_EXERCISE BRIEF_
Leave out the pictures and set down exactly the lines from the start of the listing through the one with "0.3, 0.05), drylim=0.97)", both included.

(begin)

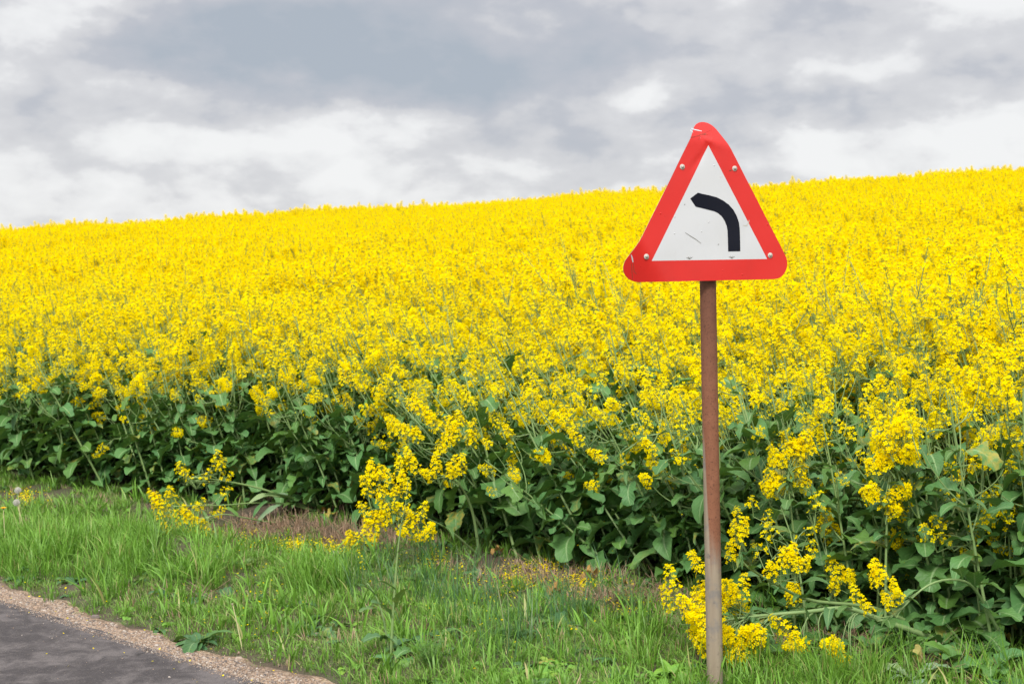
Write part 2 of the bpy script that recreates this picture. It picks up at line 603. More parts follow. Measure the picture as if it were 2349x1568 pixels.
M_PETAL, M_BUD, M_STEM = mat_petal(), mat_bud(), mat_stem()
M_LEAF = mat_leaf('rape_leaf', (0.036, 0.102, 0.024), (0.085, 0.192, 0.052), (0.24, 0.36, 0.16), 0.5)
M_ULEAF = mat_leaf('rape_upper_leaf', (0.045, 0.115, 0.028), (0.085, 0.17, 0.055), (0.24, 0.36, 0.15), 0.5, trans=0.25)
M_PALELEAF = mat_leaf('pale_rape_leaf', (0.13, 0.21, 0.11), (0.20, 0.29, 0.17), (0.36, 0.45, 0.28))
M_DOCK = mat_leaf('dock_leaf', (0.03, 0.085, 0.025), (0.06, 0.14, 0.045), (0.16, 0.26, 0.10))
M_WEED = mat_leaf('bright_weed_leaf', (0.10, 0.24, 0.03), (0.18, 0.36, 0.05), (0.25, 0.40, 0.10), trans=0.3, transcol=(0.2, 0.4, 0.04))
M_DEAD = mat_leaf('withered_leaf', (0.20, 0.10, 0.03), (0.34, 0.20, 0.06), (0.42, 0.30, 0.14), rough=0.7, trans=0.2, transcol=(.35, .2, .05), wear=0)
M_YELLEAF = mat_leaf('yellowing_leaf', (0.34, 0.27, 0.04), (0.40, 0.34, 0.10), (0.42, 0.36, 0.18), rough=0.6, trans=0.3, transcol=(.5, .4, .08), wear=0)
M_FERN = mat_grass('feathery_leaf', (0.05, 0.15, 0.02), (0.13, 0.30, 0.04), (0.2, 0.3, 0.05), drylim=0.97)
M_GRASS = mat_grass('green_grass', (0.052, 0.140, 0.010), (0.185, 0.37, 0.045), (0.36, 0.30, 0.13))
M_GRASSB = mat_grass('bluish_grass', (0.045, 0.12, 0.035), (0.10, 0.22, 0.09), (0.25, 0.24, 0.12))
M_GRASSP = mat_grass('pale_short_grass', (0.070, 0.155, 0.018), (0.22, 0.36, 0.07), (0.40, 0.33, 0.17), drylim=0.8)
M_STRAW = mat_grass('dry_straw', (0.20, 0.125, 0.075), (0.38, 0.26, 0.17), (0.12, 0.075, 0.05), trans=0.05)
M_GROUND, M_ASPHALT, M_GRAVEL, M_STONE = mat_ground(), mat_asphalt(), mat_gravel(), mat_stone()


# ------------------------------------------------------------------ mesh building
class MB:
    def __init__(self):
        self.v, self.uv, self.f = [], [], []
        self.n = 0
        self.ids = 0

    def add(self, verts, faces, uv=None, mat=0):
        verts = np.asarray(verts, float).reshape(-1, 3)
        k = len(verts)
        self.v.append(verts)
        self.uv.append(np.zeros((k, 2)) if uv is None else np.asarray(uv, float))
        if not isinstance(faces, list):
            faces = [faces]
        for fa in faces:
            self.f.append((np.asarray(fa, np.int64) + self.n, mat))
        self.n += k

    def next_id(self):
        self.ids += 1
        return self.ids

    def append(self, o, M, matmap=None):
        A = np.array(M)[:3, :3]; t = np.array(M)[:3, 3]
        for v, uv in zip(o.v, o.uv):
            self.v.append(v @ A.T + t)
            u2 = uv.copy(); u2[:, 0] += self.ids
            self.uv.append(u2)
        for fa, mt in o.f:
            self.f.append((fa + self.n, mt if matmap is None else matmap[mt]))
        self.n += o.n
        self.ids += o.ids

    def mesh(self, name, mats, smooth=True):
        me = bpy.data.meshes.new(name)
        v = np.concatenate(self.v).astype(np.float32)
        uv = np.concatenate(self.uv).astype(np.float32)
        lv = np.concatenate([fa.ravel() for fa, _ in self.f]).astype(np.int32)
        cnt = np.concatenate([np.full(len(fa), fa.shape[1]) for fa, _ in self.f]).astype(np.int32)
        mi = np.concatenate([np.full(len(fa), mt) for fa, mt in self.f]).astype(np.int32)
        me.vertices.add(len(v)); me.vertices.foreach_set('co', v.ravel())
        me.loops.add(len(lv)); me.loops.foreach_set('vertex_index', lv)
        me.polygons.add(len(cnt))
        me.polygons.foreach_set('loop_start', np.concatenate([[0], np.cumsum(cnt)[:-1]]).astype(np.int32))
        me.polygons.foreach_set('material_index', mi)
        me.polygons.foreach_set('use_smooth', np.full(len(cnt), smooth))
        ul = me.uv_layers.new(name='uv')
        ul.data.foreach_set('uv', uv[lv].ravel())
        for m in mats:
            me.materials.append(m)
        me.update(calc_edges=True)
        me.validate()
        return me

    def build(self, name, mats, parent=None, smooth=True, link=True):
        if not isinstance(mats, (list, tuple)):
            mats = [mats]
        o = bpy.data.objects.new(name, self.mesh(name, mats, smooth))
        if link:
            scene.collection.objects.link(o)
        if parent is not None:
            o.parent = parent
        return o


def tag(o, label=None, cat=None, group=None, kind=None):
    if label: o['label'] = label
    if cat: o['category'] = cat
    if group: o['group'] = group
    if kind: o['kind'] = kind
    return o


def empty(name, loc, label, cat, group=None, rot=None):
    o = bpy.data.objects.new(name, None)
    o.empty_display_size = 0.1
    scene.collection.objects.link(o)
    o.location = loc
    if rot is not None:
        o.rotation_euler = rot
    return tag(o, label, cat, group)


def unit(v):
    v = np.asarray(v, float)
    return v / (np.linalg.norm(v) + 1e-12)


def frame(d, up=(0, 0, 1), roll=0.0):
    """3x3 with columns side, up-ish normal, and d as the third (z) axis"""
    z = unit(d)
    a = np.asarray(up, float)
    if abs(np.dot(z, a)) > 0.97:
        a = np.array((1.0, 0.15, 0.0))
    x = unit(np.cross(a, z)); y = np.cross(z, x)
    c, s = math.cos(roll), math.sin(roll)
    return np.column_stack((x * c + y * s, -x * s + y * c, z))


def mat4(R3, t, s=1.0):
    M = np.eye(4); M[:3, :3] = R3 * s; M[:3, 3] = t
    return M


def bez(p0, p1, p2, n):
    t = np.linspace(0, 1, n)[:, None]
    return (1 - t) ** 2 * np.asarray(p0) + 2 * t * (1 - t) * np.asarray(p1) + t * t * np.asarray(p2)


def spline(pts, n):
    """Catmull-Rom through pts"""
    p = np.asarray(pts, float)
    q = np.vstack((2 * p[0] - p[1], p, 2 * p[-1] - p[-2]))
    out = []
    m = len(p) - 1
    for u in np.linspace(0, m, n):
        i = min(int(u), m - 1); t = u - i
        a, b, c, d = q[i], q[i + 1], q[i + 2], q[i + 3]
        out.append(0.5 * ((2 * b) + (c - a) * t + (2 * a - 5 * b + 4 * c - d) * t * t + (3 * b - a - 3 * c + d) * t ** 3))
    return np.array(out)


def tube(mb, pts, r0, r1, sides=5, mat=0, cap=False):
    pts = np.asarray(pts, float)
    n = len(pts)
    d = np.gradient(pts, axis=0)
    rad = np.linspace(r0, r1, n)
    x = None
    V = []
    ang = np.linspace(0, 2 * math.pi, sides, endpoint=False)
    for i in range(n):
        z = unit(d[i])
        if x is None:
            F = frame(z); x = F[:, 0]
        x = unit(x - z * np.dot(x, z)); y = np.cross(z, x)
        V.append(pts[i] + rad[i] * (np.cos(ang)[:, None] * x + np.sin(ang)[:, None] * y))
    V = np.concatenate(V)
    i = np.arange(n - 1)[:, None] * sides; j = np.arange(sides)[None, :]
    a = i + j; b = i + (j + 1) % sides
    F = np.stack((a, b, b + sides, a + sides), -1).reshape(-1, 4)
    uid = mb.next_id()
    uv = np.column_stack((np.full(len(V), uid + 0.5), np.repeat(np.linspace(0, 1, n), sides)))
    fl = [F]
    if cap:
        fl.append(np.arange(sides)[None, ::-1]); fl.append((np.arange(sides) + (n - 1) * sides)[None, :])
    mb.add(V, fl, uv, mat)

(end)

_OUTPUT FOR THIS EXERCISE_
Write part 2 of the bpy script that recreates this picture. It picks up at line 603. More parts follow. Measure the picture as if it were 2349x1568 pixels.
M_PETAL, M_BUD, M_STEM = mat_petal(), mat_bud(), mat_stem()
M_LEAF = mat_leaf('rape_leaf', (0.036, 0.102, 0.024), (0.085, 0.192, 0.052), (0.24, 0.36, 0.16), 0.5)
M_ULEAF = mat_leaf('rape_upper_leaf', (0.045, 0.115, 0.028), (0.085, 0.17, 0.055), (0.24, 0.36, 0.15), 0.5, trans=0.25)
M_PALELEAF = mat_leaf('pale_rape_leaf', (0.13, 0.21, 0.11), (0.20, 0.29, 0.17), (0.36, 0.45, 0.28))
M_DOCK = mat_leaf('dock_leaf', (0.03, 0.085, 0.025), (0.06, 0.14, 0.045), (0.16, 0.26, 0.10))
M_WEED = mat_leaf('bright_weed_leaf', (0.10, 0.24, 0.03), (0.18, 0.36, 0.05), (0.25, 0.40, 0.10), trans=0.3, transcol=(0.2, 0.4, 0.04))
M_DEAD = mat_leaf('withered_leaf', (0.20, 0.10, 0.03), (0.34, 0.20, 0.06), (0.42, 0.30, 0.14), rough=0.7, trans=0.2, transcol=(.35, .2, .05), wear=0)
M_YELLEAF = mat_leaf('yellowing_leaf', (0.34, 0.27, 0.04), (0.40, 0.34, 0.10), (0.42, 0.36, 0.18), rough=0.6, trans=0.3, transcol=(.5, .4, .08), wear=0)
M_FERN = mat_grass('feathery_leaf', (0.05, 0.15, 0.02), (0.13, 0.30, 0.04), (0.2, 0.3, 0.05), drylim=0.97)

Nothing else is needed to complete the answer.